#### Work instructions
Output every line exactly as written. Leave out pictures.
"""
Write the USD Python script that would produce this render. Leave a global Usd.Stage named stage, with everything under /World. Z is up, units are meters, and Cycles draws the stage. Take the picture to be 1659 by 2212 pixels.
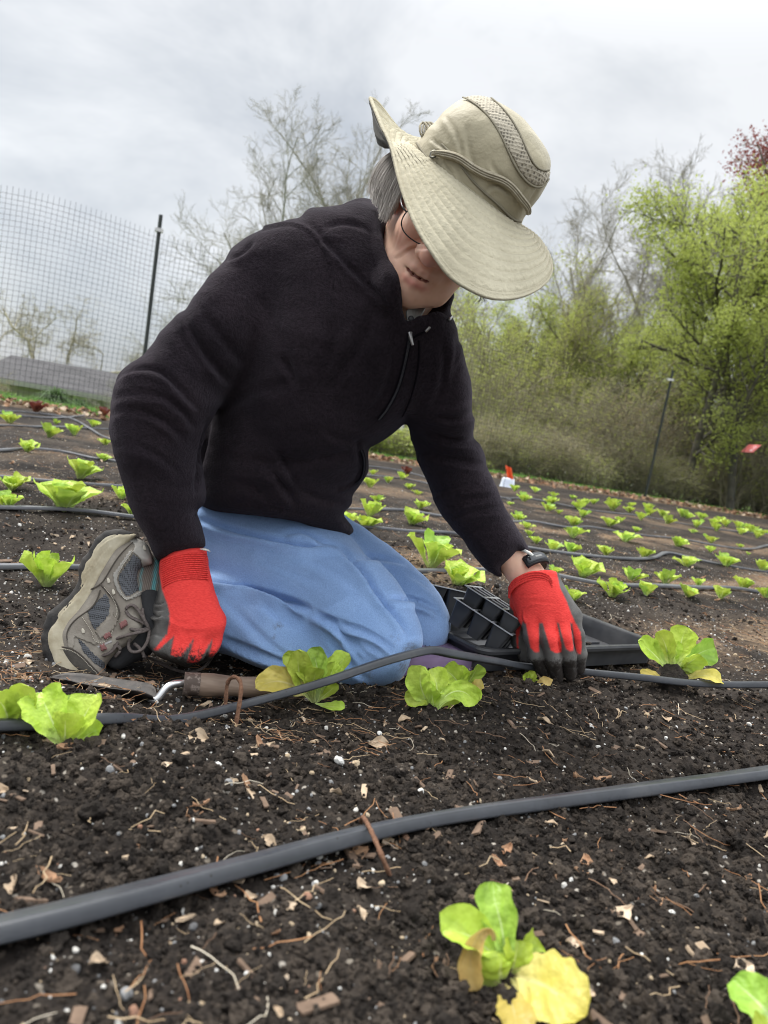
import math
import numpy as np, trimesh, shapely
from scipy import ndimage
from scipy.spatial import cKDTree
import usdkit, meshkit
from pxr import Usd, UsdGeom, UsdLux, UsdShade, Gf, Sdf, Vt

stage = Usd.Stage.CreateInMemory()
UsdGeom.SetStageUpAxis(stage, UsdGeom.Tokens.z)
UsdGeom.SetStageMetersPerUnit(stage, 1.0)
UsdGeom.Xform.Define(stage, '/World')
UsdGeom.Scope.Define(stage, '/World/Looks')
RNG = np.random.default_rng(11)

# ------------------------------------------------------------------ camera
CAM_H, PITCH, ROLL = 0.39, math.radians(5.9), math.radians(10.0)
EYE = np.array([0.0, 0.0, CAM_H])
FWD = np.array([0, math.cos(PITCH), -math.sin(PITCH)])
_up0 = np.array([0, math.sin(PITCH), math.cos(PITCH)])
_x0 = np.array([1.0, 0, 0])
RIGHT = math.cos(ROLL) * _x0 + math.sin(ROLL) * _up0
UP = math.cos(ROLL) * _up0 - math.sin(ROLL) * _x0
cam = UsdGeom.Camera.Define(stage, '/World/camera')
cam.CreateHorizontalApertureAttr(36.0)
cam.CreateVerticalApertureAttr(48.0)
cam.CreateFocalLengthAttr(36.0)
cam.CreateFStopAttr(8.5)
cam.CreateFocusDistanceAttr(1.27)
cam.CreateExposureAttr(1.6)
cam.CreateClippingRangeAttr(Gf.Vec2f(0.05, 5000))
cam.AddTransformOp().Set(Gf.Matrix4d(*[float(x) for x in [*RIGHT, 0, *UP, 0, *(-FWD), 0, *EYE, 1]]))

# ------------------------------------------------------------------ sky and sun (overcast day)
SUN_EL, SUN_AZ = math.radians(58), math.radians(-60)      # azimuth: atan2(x, y) of the direction towards the sun
sun_dir = np.array([math.cos(SUN_EL) * math.sin(SUN_AZ), math.cos(SUN_EL) * math.cos(SUN_AZ), math.sin(SUN_EL)])
sky_mat = usdkit.material(stage, '/World/Looks/sky', {
    'tc': ('texture_coordinate', {}),
    'mp': ('mapping', {'scale': (1.0, 1.0, 1.7), 'location': (0.35, 0.1, 0.2)}),
    'n1': ('noise_texture', {'scale': 2.6, 'detail': 7.0, 'roughness': 0.56, 'distortion': 0.25}),
    'n2': ('noise_texture', {'scale': 0.9, 'detail': 2.0, 'roughness': 0.5}),
    'm2': ('math', {'math_type': 'multiply', 'value2': 0.45}),
    'ad': ('math', {'math_type': 'multiply_add', 'value2': 0.95}),
    'rp': ('rgb_ramp', {'ramp': [(0.50, (1.45, 1.57, 1.72)), (0.62, (1.92, 2.02, 2.14)), (0.72, (2.42, 2.49, 2.56)), (0.84, (3.05, 3.08, 3.1))]}),
    # overcast skies brighten overhead; here boosted beyond that to light the scene
    'sx': ('separate_xyz', {}),
    'zb': ('map_range', {'range_type': 'smoothstep', 'from_min': 0.42, 'from_max': 0.95, 'to_min': 1.0, 'to_max': 4.0, 'clamp': True}),
    'zm': ('vector_math', {'math_type': 'scale'}),
    'sky': ('sky_texture', {'sky_type': 'single_scattering', 'sun_disc': False, 'sun_elevation': SUN_EL, 'sun_rotation': SUN_AZ, 'altitude': 100.0}),
    'mx': ('mix', {'mix_type': 'mix', 'fac': 0.94}),
    'bg': ('background_shader', {'strength': 0.1}),
}, [('tc.generated', 'mp.vector'), ('mp.vector', 'n1.vector'), ('tc.generated', 'n2.vector'), ('n1.fac', 'ad.value1'), ('n2.fac', 'm2.value1'), ('m2.value', 'ad.value3'),
    ('ad.value', 'rp.fac'), ('tc.generated', 'sx.vector'), ('sx.z', 'zb.value'), ('rp.color', 'zm.vector1'), ('zb.result', 'zm.scale'), ('sky.color', 'mx.color1'), ('zm.vector', 'mx.color2'), ('mx.color', 'bg.color')], surface='bg.background')
dome = UsdLux.DomeLight.Define(stage, '/World/sky')
UsdShade.MaterialBindingAPI.Apply(dome.GetPrim()).Bind(sky_mat)
dome.GetPrim().SetCustomDataByKey('kind', 'structure')
sun = UsdLux.DistantLight.Define(stage, '/World/sun')
sun.CreateIntensityAttr(0.4)
sun.CreateAngleAttr(25.0)
sun.CreateNormalizeAttr(True)
sun.CreateColorAttr(Gf.Vec3f(1.0, 0.97, 0.92))
_z = sun_dir; _x = np.cross([0, 0, 1], _z); _x /= np.linalg.norm(_x); _y = np.cross(_z, _x)
sun.AddTransformOp().Set(Gf.Matrix4d(*[float(v) for v in [*_x, 0, *_y, 0, *_z, 0, 0, 0, 30, 1]]))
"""
#### Correct output
Write the USD Python script that would produce this render. Leave a global Usd.Stage named stage, with everything under /World. Z is up, units are meters, and Cycles draws the stage. Take the picture to be 1659 by 2212 pixels.
import math
import numpy as np, trimesh, shapely
from scipy import ndimage
from scipy.spatial import cKDTree
import usdkit, meshkit
from pxr import Usd, UsdGeom, UsdLux, UsdShade, Gf, Sdf, Vt

stage = Usd.Stage.CreateInMemory()
UsdGeom.SetStageUpAxis(stage, UsdGeom.Tokens.z)
UsdGeom.SetStageMetersPerUnit(stage, 1.0)
UsdGeom.Xform.Define(stage, '/World')
UsdGeom.Scope.Define(stage, '/World/Looks')
RNG = np.random.default_rng(11)

# ------------------------------------------------------------------ camera
CAM_H, PITCH, ROLL = 0.39, math.radians(5.9), math.radians(10.0)
EYE = np.array([0.0, 0.0, CAM_H])
FWD = np.array([0, math.cos(PITCH), -math.sin(PITCH)])
_up0 = np.array([0, math.sin(PITCH), math.cos(PITCH)])
_x0 = np.array([1.0, 0, 0])
RIGHT = math.cos(ROLL) * _x0 + math.sin(ROLL) * _up0
UP = math.cos(ROLL) * _up0 - math.sin(ROLL) * _x0
cam = UsdGeom.Camera.Define(stage, '/World/camera')
cam.CreateHorizontalApertureAttr(36.0)
cam.CreateVerticalApertureAttr(48.0)
cam.CreateFocalLengthAttr(36.0)
cam.CreateFStopAttr(8.5)
cam.CreateFocusDistanceAttr(1.27)
cam.CreateExposureAttr(1.6)
cam.CreateClippingRangeAttr(Gf.Vec2f(0.05, 5000))
cam.AddTransformOp().Set(Gf.Matrix4d(*[float(x) for x in [*RIGHT, 0, *UP, 0, *(-FWD), 0, *EYE, 1]]))

# ------------------------------------------------------------------ sky and sun (overcast day)
SUN_EL, SUN_AZ = math.radians(58), math.radians(-60)      # azimuth: atan2(x, y) of the direction towards the sun
sun_dir = np.array([math.cos(SUN_EL) * math.sin(SUN_AZ), math.cos(SUN_EL) * math.cos(SUN_AZ), math.sin(SUN_EL)])
sky_mat = usdkit.material(stage, '/World/Looks/sky', {
    'tc': ('texture_coordinate', {}),
    'mp': ('mapping', {'scale': (1.0, 1.0, 1.7), 'location': (0.35, 0.1, 0.2)}),
    'n1': ('noise_texture', {'scale': 2.6, 'detail': 7.0, 'roughness': 0.56, 'distortion': 0.25}),
    'n2': ('noise_texture', {'scale': 0.9, 'detail': 2.0, 'roughness': 0.5}),
    'm2': ('math', {'math_type': 'multiply', 'value2': 0.45}),
    'ad': ('math', {'math_type': 'multiply_add', 'value2': 0.95}),
    'rp': ('rgb_ramp', {'ramp': [(0.50, (1.45, 1.57, 1.72)), (0.62, (1.92, 2.02, 2.14)), (0.72, (2.42, 2.49, 2.56)), (0.84, (3.05, 3.08, 3.1))]}),
    # overcast skies brighten overhead; here boosted beyond that to light the scene
    'sx': ('separate_xyz', {}),
    'zb': ('map_range', {'range_type': 'smoothstep', 'from_min': 0.42, 'from_max': 0.95, 'to_min': 1.0, 'to_max': 4.0, 'clamp': True}),
    'zm': ('vector_math', {'math_type': 'scale'}),
    'sky': ('sky_texture', {'sky_type': 'single_scattering', 'sun_disc': False, 'sun_elevation': SUN_EL, 'sun_rotation': SUN_AZ, 'altitude': 100.0}),
    'mx': ('mix', {'mix_type': 'mix', 'fac': 0.94}),
    'bg': ('background_shader', {'strength': 0.1}),
}, [('tc.generated', 'mp.vector'), ('mp.vector', 'n1.vector'), ('tc.generated', 'n2.vector'), ('n1.fac', 'ad.value1'), ('n2.fac', 'm2.value1'), ('m2.value', 'ad.value3'),
    ('ad.value', 'rp.fac'), ('tc.generated', 'sx.vector'), ('sx.z', 'zb.value'), ('rp.color', 'zm.vector1'), ('zb.result', 'zm.scale'), ('sky.color', 'mx.color1'), ('zm.vector', 'mx.color2'), ('mx.color', 'bg.color')], surface='bg.background')
dome = UsdLux.DomeLight.Define(stage, '/World/sky')
UsdShade.MaterialBindingAPI.Apply(dome.GetPrim()).Bind(sky_mat)
dome.GetPrim().SetCustomDataByKey('kind', 'structure')
sun = UsdLux.DistantLight.Define(stage, '/World/sun')
sun.CreateIntensityAttr(0.4)
sun.CreateAngleAttr(25.0)
sun.CreateNormalizeAttr(True)
sun.CreateColorAttr(Gf.Vec3f(1.0, 0.97, 0.92))
_z = sun_dir; _x = np.cross([0, 0, 1], _z); _x /= np.linalg.norm(_x); _y = np.cross(_z, _x)
sun.AddTransformOp().Set(Gf.Matrix4d(*[float(v) for v in [*_x, 0, *_y, 0, *_z, 0, 0, 0, 30, 1]]))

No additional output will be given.